Plenty of states have FinTech sandboxes, but the Securities and Exchange Commission (SEC), which has long declared itself to be the main U.S. cryptocurrency regulator — saying virtually all digital assets are securities — has long resisted one. SEC Commissioner Hester Peirce — known in the industry as “CryptoMom” for her early support — has long called on the agency to create a formal crypto sandbox.

In this it is well behind both the U.K. and EU, both of which have crypto sandboxes. In Britain, the Finance Ministry in June announced plans for a sandbox focused on distributed ledger technology, or DLT, which is what blockchains are built upon. This will be in addition to the Financial Conduct Authority (FCA), which has been working with more than a dozen crypto companies since last year.

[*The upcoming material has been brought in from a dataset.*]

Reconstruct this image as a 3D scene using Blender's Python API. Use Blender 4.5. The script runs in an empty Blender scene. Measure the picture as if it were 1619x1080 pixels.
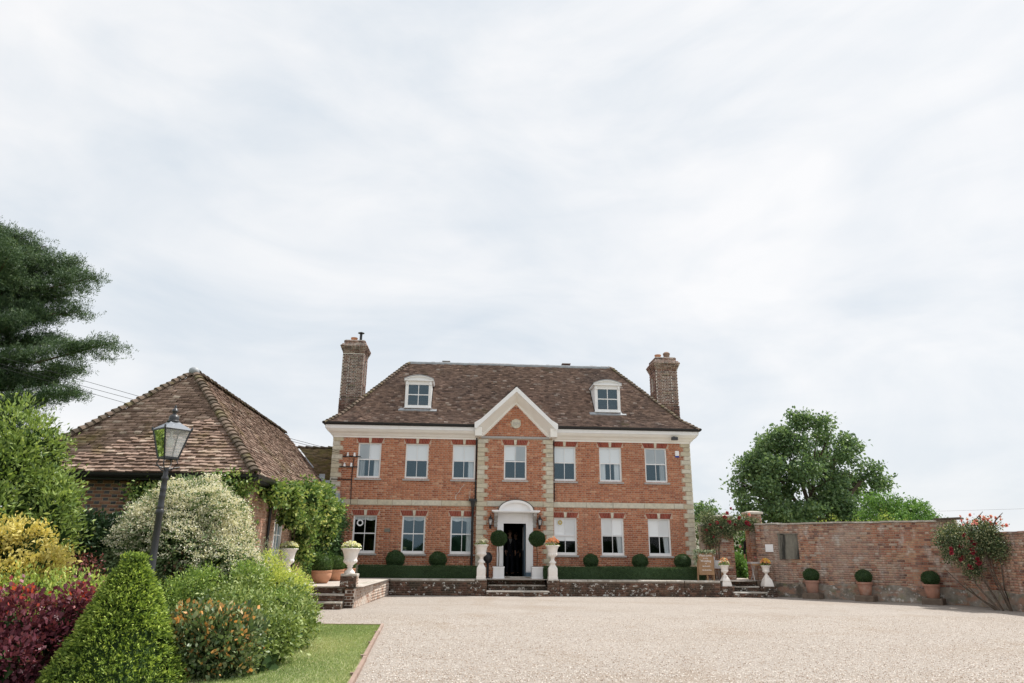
import bpy, bmesh, math, random
import numpy as np
from mathutils import Vector, Matrix

SC = bpy.context.scene
COL = SC.collection

# ------------------------------------------------------------------ camera
CAM_LOC = Vector((-1.9875, -27.8886, 1.46))
PITCH, YAW, ROLL, LENS = 0.29461, 0.06602, 0.00933, 24.435
cam = bpy.data.cameras.new('camera')
cam.lens = LENS
cam.sensor_width = 36.0
cam.clip_start = 0.1
cam.clip_end = 6000
cam_o = bpy.data.objects.new('camera', cam)
COL.objects.link(cam_o)
_f = Vector((math.sin(YAW) * math.cos(PITCH), math.cos(YAW) * math.cos(PITCH), math.sin(PITCH)))
_r = Vector((math.cos(YAW), -math.sin(YAW), 0))
_u = _r.cross(_f)
_r2 = math.cos(ROLL) * _r + math.sin(ROLL) * _u
_u2 = -math.sin(ROLL) * _r + math.cos(ROLL) * _u
cam_o.matrix_world = Matrix(((_r2.x, _u2.x, -_f.x, CAM_LOC.x), (_r2.y, _u2.y, -_f.y, CAM_LOC.y),
                             (_r2.z, _u2.z, -_f.z, CAM_LOC.z), (0, 0, 0, 1)))
SC.camera = cam_o

# ------------------------------------------------------------------ sun and sky
SUN_DIR = Vector((0.55, 0.30, 1.0)).normalized()      # towards the sun: high, to the right, a little behind the house
SUN_EL = math.asin(SUN_DIR.z)
SUN_AZ = math.atan2(SUN_DIR.x, SUN_DIR.y)
sun = bpy.data.lights.new('sun', 'SUN')
sun.energy = 4.7
sun.angle = math.radians(0.6)
sun.color = (1.0, 0.955, 0.89)
sun_o = bpy.data.objects.new('sun', sun)
COL.objects.link(sun_o)
sun_o.rotation_euler = SUN_DIR.to_track_quat('Z', 'Y').to_euler()
sun_o.location = (20, 10, 40)

world = bpy.data.worlds.new('World')
SC.world = world
world.use_nodes = True
wn, wl = world.node_tree.nodes, world.node_tree.links
wn.clear()
w_out = wn.new('ShaderNodeOutputWorld')
w_bg = wn.new('ShaderNodeBackground')
w_bg.inputs['Strength'].default_value = 0.1
sky = wn.new('ShaderNodeTexSky')
sky.sky_type = 'NISHITA'
sky.sun_disc = False
sky.sun_elevation = SUN_EL
sky.sun_rotation = SUN_AZ
sky.air_density = 1.0
sky.dust_density = 2.0
tc = wn.new('ShaderNodeTexCoord')
mp = wn.new('ShaderNodeMapping')
mp.inputs['Location'].default_value = (5.67, 6.92, 4.36)
mp.inputs['Scale'].default_value = (0.97, 0.81, 2.47)
mp.inputs['Rotation'].default_value = (-0.55, -0.77, 0.13)
wl.new(tc.outputs['Generated'], mp.inputs['Vector'])
n1 = wn.new('ShaderNodeTexNoise')
n1.inputs['Scale'].default_value = 1.7
n1.inputs['Detail'].default_value = 7
n1.inputs['Roughness'].default_value = 0.55
n1.inputs['Distortion'].default_value = 0.7
wl.new(mp.outputs['Vector'], n1.inputs['Vector'])
n2 = wn.new('ShaderNodeTexNoise')
n2.inputs['Scale'].default_value = 5.0
n2.inputs['Detail'].default_value = 8
n2.inputs['Distortion'].default_value = 1.2
wl.new(mp.outputs['Vector'], n2.inputs['Vector'])
nm = wn.new('ShaderNodeMath')
nm.operation = 'MULTIPLY_ADD'
nm.inputs[1].default_value = 0.30
wl.new(n2.outputs['Fac'], nm.inputs[0])
wl.new(n1.outputs['Fac'], nm.inputs[2])
mr = wn.new('ShaderNodeMapRange')
mr.inputs['From Min'].default_value = 0.42
mr.inputs['From Max'].default_value = 0.80
mr.inputs['To Min'].default_value = 0.1
mr.inputs['To Max'].default_value = 1.0
wl.new(nm.outputs[0], mr.inputs['Value'])
cl = wn.new('ShaderNodeMix')
cl.data_type = 'RGBA'
cl.inputs[6].default_value = (6.0, 6.7, 7.4, 1)        # thin veil of high cloud
cl.inputs[7].default_value = (8.75, 8.75, 8.8, 1)        # bright thick cloud
wl.new(mr.outputs['Result'], cl.inputs[0])
mx = wn.new('ShaderNodeMix')
mx.data_type = 'RGBA'
mx.inputs[0].default_value = 0.93
wl.new(sky.outputs['Color'], mx.inputs[6])
wl.new(cl.outputs[2], mx.inputs[7])
wl.new(mx.outputs[2], w_bg.inputs['Color'])
wl.new(w_bg.outputs[0], w_out.inputs['Surface'])

SC.view_settings.view_transform = 'Standard'
SC.view_settings.look = 'None'
SC.view_settings.exposure = 0.2
SC.view_settings.gamma = 1.0
SC.view_settings.use_curve_mapping = False
SC.cycles.max_bounces = 8
SC.cycles.transparent_max_bounces = 12
SC.cycles.caustics_reflective = False
SC.cycles.caustics_refractive = False
SC.cycles.use_denoising = True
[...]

See also: UK Government Pushes for Crypto Sandbox, Stablecoin Regulation

The EU first announced its plans for a crypto and blockchain sandbox back in 2020.

A Safe Harbor

In February 2020, Peirce proposed a three-year “safe harbor” for new cryptocurrencies to develop to the point where they definitely aren’t securities — meaning their value is in their utility for transactions rather than speculation, something SEC Chairman Gary Gensler has only said applies to bitcoin.

See also: Crypto Regulation Weekly: Congress Could Challenge Control SEC Seeks With Ripple Suit

Peirce updated it last April with Token Safe Harbor Proposal 2.0 with several addendums, including the addition of an exit report for companies that had issued cryptocurrency tokens under its auspices providing guidance as to whether it is or is not a security and how to make it sufficiently decentralized to become a non-security.

Read more: SEC Reckons With Crypto’s Currency And Security Conundrum

That said, Peirce has long been wary of sandboxes, saying that by putting innovators and regulators together, she fears “that regulators will grab hold of the shovels and buckets,” and stifle some of the disruption project developers are looking to achieve.

Moving Forward

At the same time, the idea of crypto sandboxes is gaining momentum, both in the U.S. and abroad.

Last October, House Financial Services Committee’s ranking minority member Rep. Patrick McHenry (R-North Carolina), proposed the Clarity for Digital Tokens Act, which he said: “builds on the great work of SEC Commissioner Hester Peirce.”

The bill will provide the necessary legal certainty to digital asset projects when they launch, McHenry said. That “will allow entrepreneurs seeking to build decentralized networks in which a token serves as a means of exchange or provides access to a function of the network to get the tokens into the hands of other people.”

Which is the basic point of a sandbox — providing cryptocurrency developers a way to build blockchains, issue tokens and launch projects aimed at disrupting traditional finance — often by cutting out middlemen.

A couple of prime examples of that are cross-border payments firm Ripple, which is fighting an SEC lawsuit that the company says effectively accuses it of an ongoing, illegal sale of unregistered securities — XRP tokens — since 2013.

Read also: Crypto Regulation Weekly: Congress Could Challenge Control SEC Seeks With Ripple Suit

Another is the $100 million settlement the agency and a group of state securities regulators extracted from crypto lender BlockFi, which was effectively how the SEC announced that it had a problem with the business model. Although it did threaten to sue Coinbase if it started a similar program several earlier as planned — and angered the company by refusing to explain the reasoning behind its threat.